The vibrant artwork showcases the opulent lifestyle of the Lederer family before the annexation of Austria by Nazi Germany in 1938. Despite Nazi looting of the Lederer art collection, the family portraits, including this one, were spared as they were deemed “too Jewish” to be of value to the looters. Elisabeth Lederer’s ingenious claim that Klimt, who was not Jewish and had passed away in 1918, was her father, aided in her survival. This fabrication, coupled with the artist’s meticulous attention to her portrait, helped her secure a document from the Nazis affirming her fictitious lineage.

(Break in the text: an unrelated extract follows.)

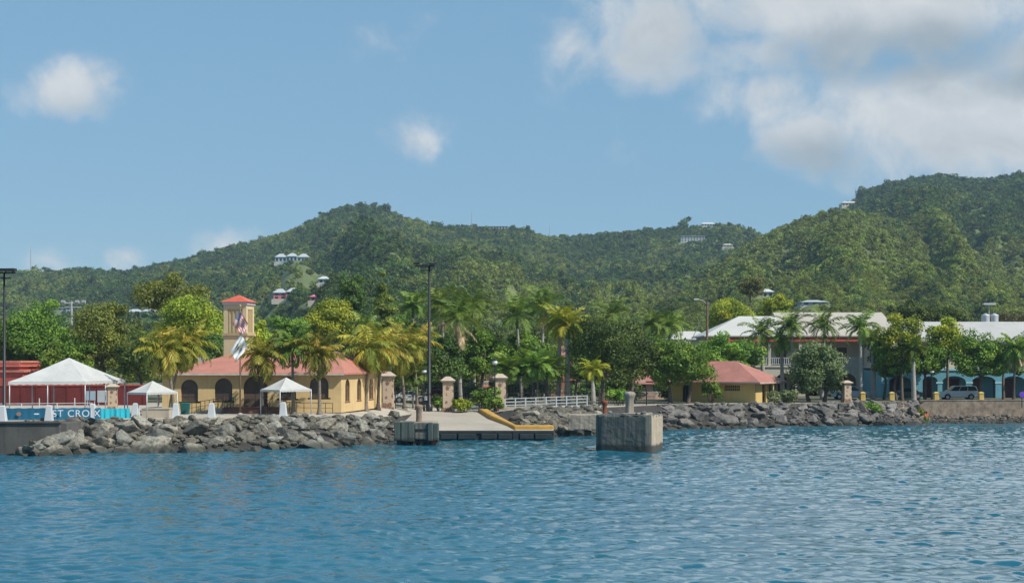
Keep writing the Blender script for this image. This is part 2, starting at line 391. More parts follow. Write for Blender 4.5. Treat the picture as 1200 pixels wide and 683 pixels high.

Previously owned by billionaire Leonard A. Lauder, heir to The Estée Lauder Companies, the painting’s buyer remains undisclosed by Sotheby’s. The sale surpassed the previous record set by an Andy Warhol portrait of Marilyn Monroe, which sold for $195 million in 2022.

In the same auction, a provocative piece by Italian artist Maurizio Cattelan, a 101-kilogram, 18-karat-gold fully functioning toilet named America, was sold for $12.1 million. Cattelan, known for his daring art installations like taping a banana to a wall, described America as a mockery of extreme wealth. Sotheby’s hailed the toilet as a sharp critique on the intersection of art production and commercial value.

This golden toilet, owned by an anonymous collector, is not Cattelan’s only creation of its kind. Another similar piece was famously exhibited at the Guggenheim Museum in 2016 and humorously offered to then-U.S. President Donald Trump for a loan when he sought a Van Gogh painting. Subsequently, the toilet was stolen from an exhibition at England’s Blenheim Palace, and although two individuals were convicted for the theft, the whereabouts of the toilet remain unknown, with speculations suggesting it might have been dismantled and melted down.

Before the auction, America was displayed at Sotheby’s New York headquarters, captivating art enthusiasts and critics alike with its thought-provoking symbolism.